Fertilité créatrice et condition féminine
Sur le Polaroid agrandi, la main droite de Tracey ramène l’argent vers son sexe, mais sa main gauche, au niveau de son ventre, rappelle une posture maternelle. L’artiste, qui n’a pas d’enfant, n’a jamais caché avoir vécu deux avortements et trois fausses couches. Dans une chronique qu’elle écrivait dans les lignes du journal britannique The Independent en 2009, Tracey Emin affirme son non-désir de maternité et son choix d’avoir privilégié son art et sa carrière.
“Je n’aurais jamais cru dire ou penser cela, mais en vieillissant, il devient de plus en plus évident que mes enfants sont accrochés aux murs de la Tate Britain. […] Avec ces images [de la guerre en Palestine, ndlr], je me sentais tellement reconnaissante de ne pas être le genre de mère qui a donné naissance à un être humain, mais le genre de mère qui donne naissance à une notion créative, une idée créative, quelque chose qui n’est pas mauvais”, déclarait-elle.
Tracey Emin, J’ai tout ce qu’il faut, 2000. (© White Cube/Adagp, Paris, 2023)

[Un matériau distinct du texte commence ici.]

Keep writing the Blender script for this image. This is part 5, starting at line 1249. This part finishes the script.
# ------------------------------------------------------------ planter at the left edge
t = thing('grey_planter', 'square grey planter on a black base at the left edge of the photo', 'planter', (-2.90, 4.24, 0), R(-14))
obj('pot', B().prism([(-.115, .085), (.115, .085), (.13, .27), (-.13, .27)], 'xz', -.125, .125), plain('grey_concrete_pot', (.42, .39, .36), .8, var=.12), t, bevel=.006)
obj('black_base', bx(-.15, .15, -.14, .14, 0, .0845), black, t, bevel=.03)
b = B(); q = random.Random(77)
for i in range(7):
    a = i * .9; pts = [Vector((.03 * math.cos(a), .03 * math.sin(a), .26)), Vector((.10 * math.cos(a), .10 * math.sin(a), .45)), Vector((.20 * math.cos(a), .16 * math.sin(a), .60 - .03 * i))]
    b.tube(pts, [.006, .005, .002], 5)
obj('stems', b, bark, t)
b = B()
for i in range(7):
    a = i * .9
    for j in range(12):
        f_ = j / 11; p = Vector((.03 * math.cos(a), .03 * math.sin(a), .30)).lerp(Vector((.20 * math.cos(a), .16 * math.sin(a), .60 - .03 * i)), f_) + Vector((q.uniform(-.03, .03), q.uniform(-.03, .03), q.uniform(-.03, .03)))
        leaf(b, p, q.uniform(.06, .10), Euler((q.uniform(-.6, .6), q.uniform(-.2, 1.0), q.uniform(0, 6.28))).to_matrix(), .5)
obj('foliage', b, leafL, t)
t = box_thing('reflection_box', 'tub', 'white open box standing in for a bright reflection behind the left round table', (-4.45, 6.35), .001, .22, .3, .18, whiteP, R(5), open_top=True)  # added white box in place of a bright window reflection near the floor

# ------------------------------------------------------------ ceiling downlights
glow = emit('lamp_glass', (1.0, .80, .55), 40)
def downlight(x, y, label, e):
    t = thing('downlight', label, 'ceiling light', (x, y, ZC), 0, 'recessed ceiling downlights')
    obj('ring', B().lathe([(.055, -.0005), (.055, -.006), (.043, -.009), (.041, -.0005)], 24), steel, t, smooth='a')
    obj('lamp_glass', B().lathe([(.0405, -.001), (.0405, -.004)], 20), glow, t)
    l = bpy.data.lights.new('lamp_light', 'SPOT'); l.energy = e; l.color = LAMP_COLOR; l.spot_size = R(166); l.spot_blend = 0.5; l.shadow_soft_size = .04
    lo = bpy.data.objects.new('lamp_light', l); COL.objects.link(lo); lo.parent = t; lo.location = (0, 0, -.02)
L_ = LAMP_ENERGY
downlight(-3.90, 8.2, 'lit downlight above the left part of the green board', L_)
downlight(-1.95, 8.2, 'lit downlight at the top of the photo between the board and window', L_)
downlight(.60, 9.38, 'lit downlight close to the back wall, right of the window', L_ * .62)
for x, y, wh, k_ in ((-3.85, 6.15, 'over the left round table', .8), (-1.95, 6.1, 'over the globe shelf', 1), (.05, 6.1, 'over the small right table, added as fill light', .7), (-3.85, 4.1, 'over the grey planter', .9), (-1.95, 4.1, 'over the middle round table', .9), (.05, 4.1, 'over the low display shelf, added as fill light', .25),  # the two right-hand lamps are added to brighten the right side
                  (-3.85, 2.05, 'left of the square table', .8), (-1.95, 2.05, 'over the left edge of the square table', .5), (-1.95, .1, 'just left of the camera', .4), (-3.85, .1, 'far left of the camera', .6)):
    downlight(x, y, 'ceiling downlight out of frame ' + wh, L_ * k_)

Sa richesse – ici littéralement matérialisée par de l’argent – ne vient pas du bonheur qu’elle peut trouver dans la famille nucléaire, mais des œuvres qu’elle a créées de toutes pièces, en puisant dans son passé. “Quand les gens ont des enfants, ils ont un but. Quand vous n’avez pas d’enfants, vous devez définir et créer votre propre but, créer vos propres raisons d’être ici. J’aimerais penser que j’inspire les jeunes à être créatifs”, confie-t-elle dans une interview accordée au Daily Mail.
Si Tracey Emin ne se présente pas comme une artiste féministe, ses œuvres et les événements personnels qu’elle raconte parlent indubitablement de la condition des femmes, des violences dont elles sont victimes et survivantes, ainsi que des injonctions qui pèsent sur elles.
Comme le reste de l’œuvre de la plasticienne, J’ai tout ce qu’il faut aborde avec honnêteté des expériences intimes mais universelles, à l’instar du sexe, de la mort, de l’amour, de la douleur et de la peur. Et sur cette photo, c’est bien le bonheur, l’accomplissement et la plénitude qui triomphent.
L’exposition “L’Argent dans l’art”, à la Monnaie de Paris, est à visiter du 30 mars au 24 septembre 2023.